_Prompt_
Repeat the whole listing exactly.

_Information given_
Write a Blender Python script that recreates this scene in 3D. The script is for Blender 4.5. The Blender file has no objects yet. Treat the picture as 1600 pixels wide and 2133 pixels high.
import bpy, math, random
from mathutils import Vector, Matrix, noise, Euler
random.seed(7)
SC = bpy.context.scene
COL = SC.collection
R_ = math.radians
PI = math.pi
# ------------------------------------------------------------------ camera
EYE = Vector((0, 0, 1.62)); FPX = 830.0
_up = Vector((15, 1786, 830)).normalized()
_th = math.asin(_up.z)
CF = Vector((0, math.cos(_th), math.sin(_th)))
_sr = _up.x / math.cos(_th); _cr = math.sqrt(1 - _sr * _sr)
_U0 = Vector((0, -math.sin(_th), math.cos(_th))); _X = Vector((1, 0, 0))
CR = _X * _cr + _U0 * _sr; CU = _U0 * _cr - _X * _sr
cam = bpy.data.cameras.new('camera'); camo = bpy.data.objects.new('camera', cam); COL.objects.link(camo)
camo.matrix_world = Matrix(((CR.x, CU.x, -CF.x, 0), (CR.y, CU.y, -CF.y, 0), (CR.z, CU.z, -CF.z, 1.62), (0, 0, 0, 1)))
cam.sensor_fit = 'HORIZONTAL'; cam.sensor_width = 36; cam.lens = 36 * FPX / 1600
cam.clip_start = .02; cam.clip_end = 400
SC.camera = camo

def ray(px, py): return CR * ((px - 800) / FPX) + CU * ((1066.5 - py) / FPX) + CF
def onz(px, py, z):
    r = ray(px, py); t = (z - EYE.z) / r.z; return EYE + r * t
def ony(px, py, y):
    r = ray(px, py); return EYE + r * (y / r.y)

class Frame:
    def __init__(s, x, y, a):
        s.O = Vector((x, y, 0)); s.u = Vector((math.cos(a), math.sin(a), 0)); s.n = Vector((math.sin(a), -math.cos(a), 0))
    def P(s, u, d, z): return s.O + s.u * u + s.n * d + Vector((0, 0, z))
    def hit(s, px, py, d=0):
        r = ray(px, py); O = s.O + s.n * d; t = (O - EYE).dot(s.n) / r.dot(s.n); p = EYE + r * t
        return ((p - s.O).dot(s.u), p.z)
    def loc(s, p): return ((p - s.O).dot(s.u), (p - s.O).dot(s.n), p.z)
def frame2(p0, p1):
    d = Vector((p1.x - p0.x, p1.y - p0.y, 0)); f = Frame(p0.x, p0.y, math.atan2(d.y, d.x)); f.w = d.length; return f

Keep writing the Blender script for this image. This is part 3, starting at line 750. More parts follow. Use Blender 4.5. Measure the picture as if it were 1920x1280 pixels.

_Answer to the problem_
Write a Blender Python script that recreates this scene in 3D. The script is for Blender 4.5. The Blender file has no objects yet. Treat the picture as 1600 pixels wide and 2133 pixels high.
import bpy, math, random
from mathutils import Vector, Matrix, noise, Euler
random.seed(7)
SC = bpy.context.scene
COL = SC.collection
R_ = math.radians
PI = math.pi
# ------------------------------------------------------------------ camera
EYE = Vector((0, 0, 1.62)); FPX = 830.0
_up = Vector((15, 1786, 830)).normalized()
_th = math.asin(_up.z)
CF = Vector((0, math.cos(_th), math.sin(_th)))
_sr = _up.x / math.cos(_th); _cr = math.sqrt(1 - _sr * _sr)
_U0 = Vector((0, -math.sin(_th), math.cos(_th))); _X = Vector((1, 0, 0))
CR = _X * _cr + _U0 * _sr; CU = _U0 * _cr - _X * _sr
cam = bpy.data.cameras.new('camera'); camo = bpy.data.objects.new('camera', cam); COL.objects.link(camo)
camo.matrix_world = Matrix(((CR.x, CU.x, -CF.x, 0), (CR.y, CU.y, -CF.y, 0), (CR.z, CU.z, -CF.z, 1.62), (0, 0, 0, 1)))
cam.sensor_fit = 'HORIZONTAL'; cam.sensor_width = 36; cam.lens = 36 * FPX / 1600
cam.clip_start = .02; cam.clip_end = 400
SC.camera = camo

def ray(px, py): return CR * ((px - 800) / FPX) + CU * ((1066.5 - py) / FPX) + CF
def onz(px, py, z):
    r = ray(px, py); t = (z - EYE.z) / r.z; return EYE + r * t
def ony(px, py, y):
    r = ray(px, py); return EYE + r * (y / r.y)

class Frame:
    def __init__(s, x, y, a):
        s.O = Vector((x, y, 0)); s.u = Vector((math.cos(a), math.sin(a), 0)); s.n = Vector((math.sin(a), -math.cos(a), 0))
    def P(s, u, d, z): return s.O + s.u * u + s.n * d + Vector((0, 0, z))
    def hit(s, px, py, d=0):
        r = ray(px, py); O = s.O + s.n * d; t = (O - EYE).dot(s.n) / r.dot(s.n); p = EYE + r * t
        return ((p - s.O).dot(s.u), p.z)
    def loc(s, p): return ((p - s.O).dot(s.u), (p - s.O).dot(s.n), p.z)
def frame2(p0, p1):
    d = Vector((p1.x - p0.x, p1.y - p0.y, 0)); f = Frame(p0.x, p0.y, math.atan2(d.y, d.x)); f.w = d.length; return f

Keep writing the Blender script for this image. This is part 3, starting at line 750. More parts follow. Use Blender 4.5. Measure the picture as if it were 1920x1280 pixels.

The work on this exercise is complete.